During an April, 1955 trip to Israel, for example, she wrote in “My Day” columns about the Jews who were moving into the country after expulsion from their ancient homes in predominantly Arab countries like Yemen, Egypt and Iraq. When she toured Israel on several occasions it was not really as a tourist. Instead she was making inspections of the many innovative projects the Israelis had undertaken, from irrigation to education. She would have thought it strange not to praise Israel for these programs.

Mrs. Roosevelt, as she emerges from her “My Day” columns, also was an old fashioned Christian who found no reason to hide her faith. One of her columns was on family bibles, describing with loving detail her own, with its many underlined sections and marginal notes from one generation to the next, and her husband Franklin’s “Dutch Bible”, a family treasure upon which FDR took his oaths of office.

Back home in Hyde Park in April, 1955, Mrs. Roosevelt writes with great peace: “Easter is always a time of promise. For a Christian it is perhaps the promise of eternity and should be a joyous festival. The mere season of the year reminds us all of re-birth and the constant cycle in nature of birth and maturity, and after the winter’s rest the return with renewed vitality to the ever-recurring growth. It should probably give to each of us individually the realization that this is a time to be grateful for any achievements which we may be able to take into account in the past year. But above everything else it is a time to realize that discouragement is a luxury no one can indulge in. We must simply accept any defeats or setbacks and begin again, as the world around us is beginning. The spring is not a time for sadness. It is a time for joy and renewal of hope.”

Her style is, in a sense, naive and genial. But that was typical of her class and era. She was a considerate hostess and guest, taking pains to include everyone. But she was quite sophisticated in her circle of friends, which included note philosophers and theologians.

She relished the arts and writes a couple of times a week of painting exhibits and new plays she has attended, commenting with casual, but effective understatement on the performances. She does the same about political meetings, saying suprisingly nice things about Republicans sometimes (such as a speech on civll rights by Gov. Theodore McKeldin of Maryland) and observing that some prominent Democratic speakers at a party fundraiser may taken too long to get to their poins. (How would you like to know that such a review of your speech by ELeaonor Roosevelt was being printed in hundreds of papers nation-wide?)

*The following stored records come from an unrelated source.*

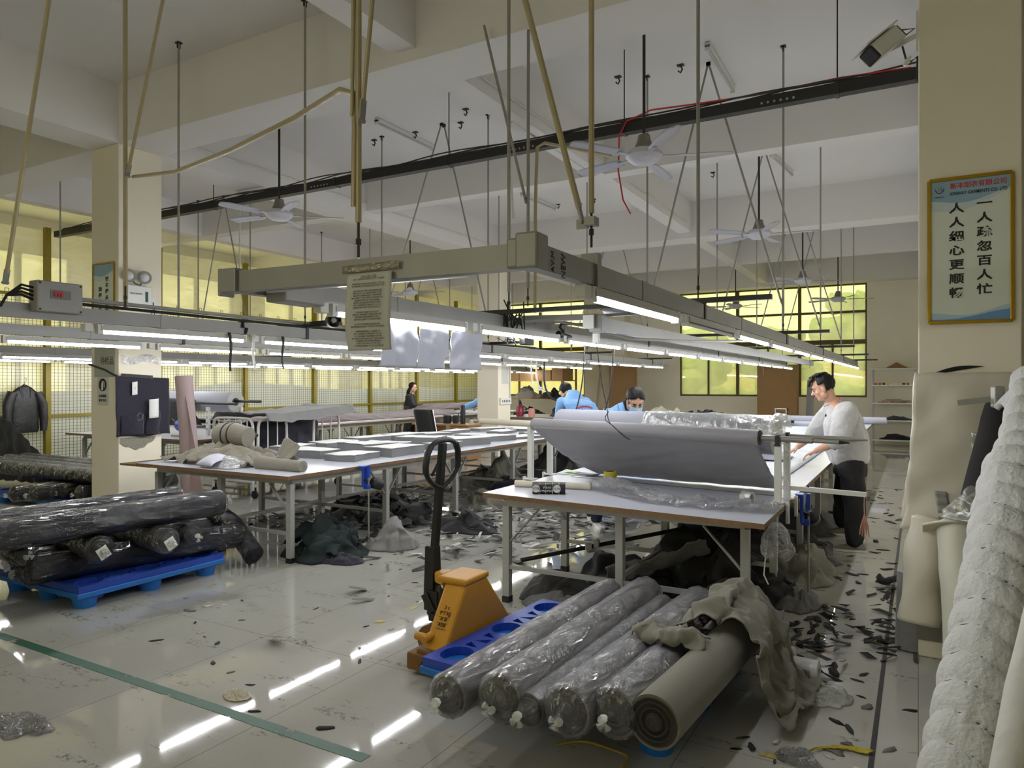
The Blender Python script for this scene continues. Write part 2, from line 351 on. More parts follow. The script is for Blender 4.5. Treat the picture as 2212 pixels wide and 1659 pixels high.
# back wall with two window openings
WB = [(-12.75, -9.45, 1.2, 4.33), (-6.3, -1.2, 1.24, 4.33)]
w = MB(); xs = [-17, -12.75, -9.45, -6.3, -1.2, 3.2]
for i, (a, b) in enumerate(zip(xs, xs[1:])):
    if i % 2 == 0: w.bb((a, YB, 0), (b, YB + .25, ZC))
    else:
        z0, z1 = WB[i // 2][2:]; w.bb((a, YB, 0), (b, YB + .25, z0)); w.bb((a, YB, z1), (b, YB + .25, ZC))
M_bwall = mat('back_wall_paint', (244, 238, 222), .85, var=.08, sc=1.2, dirt=(150, 142, 124), dsc=3.5, dth=.7, bump=.15, bs=9)
struct(w.build('wall_back', M_bwall, smooth=False))
M_frame = mat('bronze_window_frame', (92, 80, 52), .45, .3, var=.1)
def tinted(n_='yellow_tinted_glass', ct=(.962, .945, .56, 1)):
    m = bpy.data.materials.new(n_); m.use_nodes = True; nt = m.node_tree; nt.nodes.remove(nt.nodes['Principled BSDF']); L = nt.links.new
    tr = nt.nodes.new('ShaderNodeBsdfTransparent'); tr.inputs[0].default_value = ct
    tl = nt.nodes.new('ShaderNodeBsdfTranslucent'); tl.inputs[0].default_value = (.93, .91, .66, 1)
    gl = nt.nodes.new('ShaderNodeBsdfGlossy'); gl.inputs['Roughness'].default_value = .03
    n = nt.nodes.new('ShaderNodeTexNoise'); n.inputs['Scale'].default_value = 1.6; n.inputs['Detail'].default_value = 6
    tc = nt.nodes.new('ShaderNodeTexCoord'); L(tc.outputs['Object'], n.inputs['Vector'])
    mr = nt.nodes.new('ShaderNodeMapRange'); mr.inputs[3].default_value = .12; mr.inputs[4].default_value = .5; L(n.outputs['Fac'], mr.inputs[0])
    a = nt.nodes.new('ShaderNodeMixShader'); L(mr.outputs[0], a.inputs[0]); L(tr.outputs[0], a.inputs[1]); L(tl.outputs[0], a.inputs[2])
    b = nt.nodes.new('ShaderNodeMixShader'); b.inputs[0].default_value = .06; L(a.outputs[0], b.inputs[1]); L(gl.outputs[0], b.inputs[2])
    L(b.outputs[0], nt.nodes['Material Output'].inputs[0]); return m
M_tint = tinted(); M_tint2 = tinted('pale_tinted_glass', (.955, .945, .79, 1))
def window(n, a, b, nx, rows, axis='x', pos=0.0, sub=2, gm=None):
    'a, b along the wall; rows = heights of the bars'
    def pt(s, z, o): return (s, pos + o, z) if axis == 'x' else (pos + o, s, z)
    r = bpy.data.objects.new(n, None); COL.objects.link(r); r.location = pt((a + b) / 2, rows[0], 0); r['_b'] = tuple(r.location); struct(r)
    f = MB(); xs = [a + (b - a) * i / nx for i in range(nx + 1)]
    for x in xs: f.bar(pt(x, rows[0], .1), pt(x, rows[-1], .1), .11, .08)
    for z, t in zip(rows, (.1, .12, .06, .08, .08)): f.bar(pt(a - .055, z, .1), pt(b + .055, z, .1), .08, t)
    for i in range(nx):
        for k in range(1, sub): s_ = xs[i] + (xs[i + 1] - xs[i]) * k / sub; f.bar(pt(s_, rows[0], .1), pt(s_, rows[1], .1), .07, .05)
    f.build('window_frame', M_frame, r, smooth=False)
    for i in range(nx):
        for z0, z1 in zip(rows, rows[1:]):
            p = MB(); q0, q1 = pt(xs[i] + .04, z0 + .03, .1), pt(xs[i + 1] - .04, z1 - .03, .106)
            p.bb(q0, q1).build('pane', gm or M_tint, r, smooth=False)
window('window_1', -6.3, -1.2, 3, (1.24, 2.75, 3.57, 4.33), 'x', YB)
window('window_2', -12.75, -9.45, 2, (1.2, 2.75, 3.57, 4.33), 'x', YB)
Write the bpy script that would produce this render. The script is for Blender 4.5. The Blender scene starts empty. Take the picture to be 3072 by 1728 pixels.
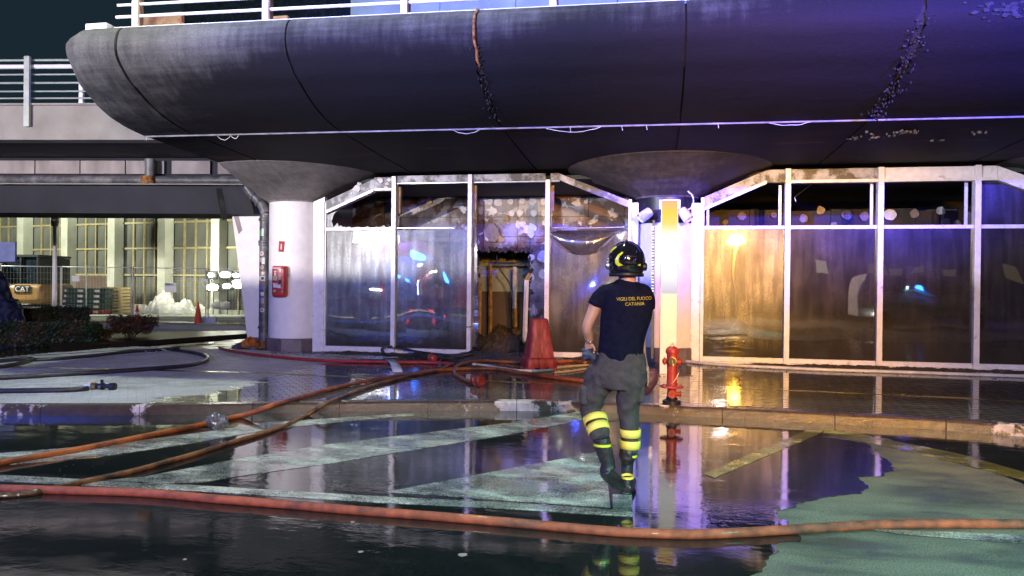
import bpy, bmesh, math, random
from math import sin, cos, pi, radians, sqrt, atan2
from mathutils import Vector, Matrix, noise
random.seed(7)
SC = bpy.context.scene
COL = SC.collection

# ------------------------------------------------------------------ camera
CH = 1.55                       # eye height
FPX = 2218.0                    # focal length in pixels of a 3072 px wide picture
TH, PITCH, ROLL = radians(10.7), -12 / 2218.0, 0.010
ax_a = Vector((-sin(TH) * cos(PITCH), cos(TH) * cos(PITCH), sin(PITCH)))
_r0 = Vector((cos(TH), sin(TH), 0)); _u0 = _r0.cross(ax_a)
ax_r = _r0 * cos(ROLL) + _u0 * sin(ROLL); ax_u = -_r0 * sin(ROLL) + _u0 * cos(ROLL)
CAMP = Vector((0, 0, CH))
cam = bpy.data.cameras.new('camera'); cam.sensor_width = 36; cam.lens = FPX / 3072 * 36
cam.clip_start = 0.05; cam.clip_end = 400
camo = bpy.data.objects.new('camera', cam); COL.objects.link(camo)
camo.matrix_world = Matrix(((ax_r.x, ax_u.x, -ax_a.x, 0), (ax_r.y, ax_u.y, -ax_a.y, 0), (ax_r.z, ax_u.z, -ax_a.z, CH), (0, 0, 0, 1)))
SC.camera = camo

# ------------------------------------------------------------------ night sky and exposure
w = bpy.data.worlds.new('World'); SC.world = w; w.use_nodes = True
nt = w.node_tree; nt.nodes.clear()
bg = nt.nodes.new('ShaderNodeBackground'); wo = nt.nodes.new('ShaderNodeOutputWorld')
bg.inputs[0].default_value = (0.010, 0.021, 0.030, 1); bg.inputs[1].default_value = 1.0
nt.links.new(bg.outputs[0], wo.inputs[0])
SC.view_settings.view_transform = 'Standard'; SC.view_settings.look = 'None'
SC.view_settings.exposure = 0; SC.view_settings.gamma = 1; SC.view_settings.use_curve_mapping = False
SC.cycles.max_bounces = 8; SC.cycles.transparent_max_bounces = 16; SC.cycles.sample_clamp_indirect = 25
SC.cycles.caustics_reflective = False; SC.cycles.caustics_refractive = False

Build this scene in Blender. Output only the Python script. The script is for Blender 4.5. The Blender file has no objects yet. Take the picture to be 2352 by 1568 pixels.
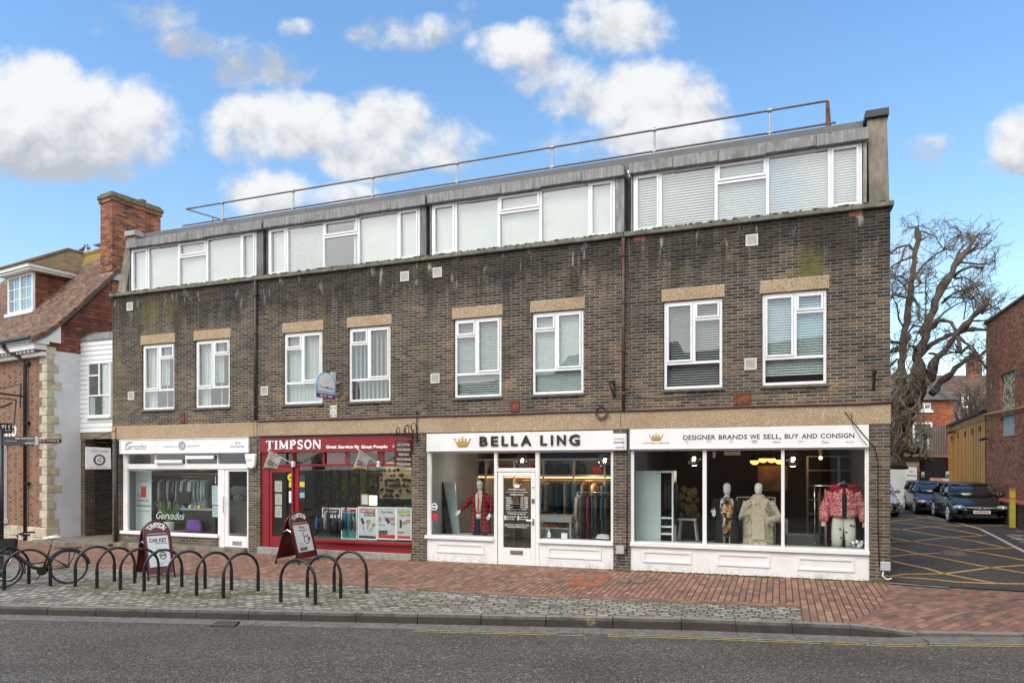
import bpy, math, random
from mathutils import Vector, Matrix, noise
R = math.radians
random.seed(7)
SC = bpy.context.scene
COL = SC.collection
# ------------------------------------------------------------------ camera, sky, sun, exposure
CX, HY, FP, H = 1176.0, 1075.0, 1620.0, 2.12       # principal column, horizon row, focal length (all for a 2352 px wide frame), eye height
cam = bpy.data.cameras.new('camera'); cam_ob = bpy.data.objects.new('camera', cam); COL.objects.link(cam_ob)
cam_ob.location = (0, 0, H); cam_ob.rotation_euler = (R(90), 0, 0)
cam.sensor_width = 36; cam.lens = FP / 2352 * 36; cam.shift_y = (HY - 784) / 2352; cam.clip_end = 2000; cam.clip_start = .05
SC.camera = cam_ob
SUN_EL, SUN_AZ = R(48), R(219)                      # azimuth clockwise from +Y: behind the camera, to the left
sun = bpy.data.lights.new('sun', 'SUN'); sun.energy = 1.5; sun.angle = R(28); sun.color = (1, .95, .87)
sun_ob = bpy.data.objects.new('sun', sun); COL.objects.link(sun_ob)
sd = Vector((math.sin(SUN_AZ) * math.cos(SUN_EL), math.cos(SUN_AZ) * math.cos(SUN_EL), math.sin(SUN_EL)))
sun_ob.rotation_euler = (-sd).to_track_quat('-Z', 'Y').to_euler()
SC.view_settings.view_transform = 'Standard'; SC.view_settings.look = 'None'
SC.view_settings.exposure = 0.36; SC.view_settings.gamma = 1
SC.cycles.use_denoising = True
SC.cycles.max_bounces = 8; SC.cycles.transparent_max_bounces = 16
SC.cycles.sample_clamp_indirect = 4
SKY_STRENGTH = .12
PUFFS = [(60, 250, 170, 125, 1.0, 0), (250, 290, 175, 120, 1.0, 0), (120, 350, 240, 70, 1.0, .5), (330, 330, 90, 80, .75, .2), (215, 395, 150, 34, .7, 1.1), (60, 375, 120, 30, .7, 1.0),
         (600, 290, 130, 95, .95, 0), (700, 300, 130, 80, .9, 0), (650, 345, 160, 40, .7, .5), (900, 290, 150, 85, .85, .15), (1010, 330, 130, 70, .75, .3), (840, 365, 170, 50, .8, .2), (620, 440, 115, 62, .95, 0), (760, 455, 110, 40, .6, 0),
         (1200, 100, 120, 62, .85, .05), (1400, 70, 140, 85, .8, .1), (1300, 170, 140, 70, .7, .25), (1440, 220, 200, 95, .95, .1), (1580, 260, 140, 80, .8, .2), (1500, 320, 210, 60, .85, 0), (1640, 335, 110, 40, .6, .1), (1330, 320, 130, 40, .3, .5),
         (330, 40, 150, 60, .62, .75), (440, 95, 120, 45, .6, .8), (580, 160, 130, 58, .66, .85), (920, 68, 130, 52, .6, .55), (680, 65, 42, 28, .45, .3), (1090, 40, 70, 45, .3, .5), (10, 120, 60, 30, .3, .7),
         (2150, 350, 80, 45, .5, .5), (2230, 385, 90, 25, .3, .8), (2350, 320, 80, 75, .95, .2), (2370, 370, 90, 35, .7, .7), (540, 560, 120, 60, .3, 0), (2090, 620, 60, 120, .3, .0), (1990, 430, 60, 40, .0, 0)]
class NT:
 """small helper around a node tree"""
 def __init__(s, t): s.t = t
 def n(s, typ, **kw):
  nd = s.t.nodes.new(typ)
  for k, v in kw.items():
   if k.startswith('i_'): nd.inputs[k[2:]].default_value = v
   else: setattr(nd, k, v)
  return nd
 def l(s, a, b): s.t.links.new(a, b)
 def put(s, inp, v):
  if hasattr(v, 'is_linked') or isinstance(v, bpy.types.NodeSocket): s.l(v, inp)
  else: inp.default_value = v
 def m(s, op, a, b=0.0, c=0.0, clamp=False):
  nd = s.t.nodes.new('ShaderNodeMath'); nd.operation = op; nd.use_clamp = clamp
  for i, v in enumerate((a, b, c)): s.put(nd.inputs[i], v)
  return nd.outputs[0]
 def mix(s, f, a, b, typ='MIX'):
  nd = s.t.nodes.new('ShaderNodeMix'); nd.data_type = 'RGBA'; nd.blend_type = typ; nd.clamp_factor = True
  s.put(nd.inputs[0], f)
  for i, v in ((6, a), (7, b)):
   if isinstance(v, (tuple, list)): v = tuple(v[:3]) + (1,)
   s.put(nd.inputs[i], v)
  return nd.outputs[2]
 def ss(s, x, a, b, o0=0.0, o1=1.0):
  nd = s.t.nodes.new('ShaderNodeMapRange'); nd.interpolation_type = 'SMOOTHSTEP'
  s.put(nd.inputs[0], x)
  for i, v in enumerate((a, b, o0, o1)): s.put(nd.inputs[i + 1], v)
  return nd.outputs[0]
 def noise(s, vec, scale, detail=4, rough=.55, dim='3D', w=0):
  nd = s.n('ShaderNodeTexNoise', noise_dimensions=dim, i_Scale=scale, i_Detail=detail, i_Roughness=rough)
  if vec is not None: s.l(vec, nd.inputs['Vector'])
  return nd.outputs[0]
 def ramp(s, x, stops, interp='LINEAR'):
  nd = s.t.nodes.new('ShaderNodeValToRGB'); cr = nd.color_ramp; cr.interpolation = interp
  while len(cr.elements) < len(stops): cr.elements.new(.5)
  for e, (p, c) in zip(cr.elements, stops): e.position = p; e.color = tuple(c[:3]) + (1,)
  s.put(nd.inputs[0], x); return nd.outputs[0]
 def sep(s, v):
  nd = s.n('ShaderNodeSeparateXYZ'); s.l(v, nd.inputs[0]); return nd.outputs
 def comb(s, x, y, z=0.0):
  nd = s.n('ShaderNodeCombineXYZ')
  for i, v in enumerate((x, y, z)): s.put(nd.inputs[i], v)
  return nd.outputs[0]
def build_world():
 w = bpy.data.worlds.new('World'); SC.world = w; w.use_nodes = True
 t = w.node_tree; t.nodes.clear(); N = NT(t)
 out = N.n('ShaderNodeOutputWorld'); bg = N.n('ShaderNodeBackground'); bg.inputs[1].default_value = SKY_STRENGTH
 sky = N.n('ShaderNodeTexSky', sky_type='NISHITA', sun_disc=False, sun_elevation=SUN_EL, sun_rotation=SUN_AZ)
 sky.air_density = 1.0; sky.dust_density = .6; sky.ozone_density = 2.0
 tc = N.n('ShaderNodeTexCoord'); d = tc.outputs['Generated']
 x, y, z = N.sep(d)
 front = N.m('GREATER_THAN', y, .02)
 ys = N.m('MAXIMUM', y, .02)
 px = N.m('DIVIDE', x, ys); pz = N.m('DIVIDE', z, ys)
 p = N.comb(px, pz)
 n1 = N.noise(p, 6.5, 8, .58); n2 = N.noise(p, 20, 6, .62)
 up = N.n('ShaderNodeVectorMath', operation='ADD'); N.l(p, up.inputs[0]); up.inputs[1].default_value = (-.012, .022, 0); n4 = N.noise(up.outputs[0], 6.5, 8, .58)
 nn = N.m('ADD', N.m('MULTIPLY', N.m('SUBTRACT', n1, .5), 2.5), N.m('MULTIPLY', N.m('SUBTRACT', n2, .5), .9))
 dens = gsum = wsum = None
 for cx, cy, rx, ry, wt, g in PUFFS:
  if wt <= 0: continue
  ex = N.m('MULTIPLY', N.m('SUBTRACT', px, (cx - CX) / FP), FP / (rx * 1.25))
  ey = N.m('MULTIPLY', N.m('SUBTRACT', pz, (HY - cy) / FP), FP / (ry * 1.25))
  r2 = N.m('ADD', N.m('MULTIPLY', ex, ex), N.m('MULTIPLY', ey, ey))
  b = N.m('MULTIPLY', N.m('SUBTRACT', 1.0, r2, clamp=True), wt)
  sh = N.m('MULTIPLY', b, N.m('ADD', N.m('MULTIPLY', ey, .45), .5 - g * .8))
  dens = b if dens is None else N.m('SMOOTH_MAX', dens, b, .07)
  gsum = sh if gsum is None else N.m('ADD', gsum, sh)
  wsum = b if wsum is None else N.m('ADD', wsum, b)
 cover = N.ss(N.m('ADD', dens, N.m('MULTIPLY', nn, N.ss(dens, 0.0, .12))), .13, .80)
 cover = N.m('MULTIPLY', cover, N.ss(dens, .0, .32))
 light = N.m('ADD', N.m('DIVIDE', gsum, N.m('MAXIMUM', wsum, .05)), N.m('ADD', N.m('MULTIPLY', N.m('SUBTRACT', n1, .5), .5), N.m('MULTIPLY', N.m('SUBTRACT', n1, n4), 3.2)))
 light = N.ss(light, -.30, .72)
 ccol = N.mix(light, (3.4, 3.65, 4.1), (6.0, 6.1, 6.2))
 n3 = N.noise(d, 2.4, 6, .55)
 bcov = N.ss(n3, .28, .47)
 bcol = N.mix(N.noise(d, 4.0, 4), (8, 8.4, 9), (17, 17, 16.6))
 cov = N.m('ADD', N.m('MULTIPLY', cover, front), N.m('MULTIPLY', bcov, N.m('SUBTRACT', 1.0, front)))
 cc = N.mix(front, bcol, ccol)
 grade = N.mix(N.ss(pz, .1, .75), (1.62, 1.66, 1.50), (1.35, 1.72, 1.85))
 skyc = N.mix(1.0, sky.outputs[0], grade, 'MULTIPLY')
 res = N.mix(cov, skyc, cc)
 N.l(res, bg.inputs[0]); N.l(bg.outputs[0], out.inputs[0])
build_world()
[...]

The 1950s were a rough decade in politics in many ways. Yet there is an inclusive, nuanced and conversational tone about Mrs. Roosevelt’s columns that is reassuring. One doesn’t have to agree with her politics to appreciate her politeness.

Ken Burns’ series, The Roosevelts, airs seven nights running in September. Having seen a preview, I anticipate the filmmaker’s opinion that both TR and FDR believed in a “living constitution” and presumably would approve today of a President who stretches executive authority still further. That video skein probably had more appeal a few years ago when the Obama Administration was new and before the follies of executive over-reach had been manifested.

Yet, the actual lives of TR, FDR and Eleanor as Burns expatiates upon them have much more to tell us.

I don’t know what space the series will give to Eleanor Roosevelt in her final years, but history students will want to know about them.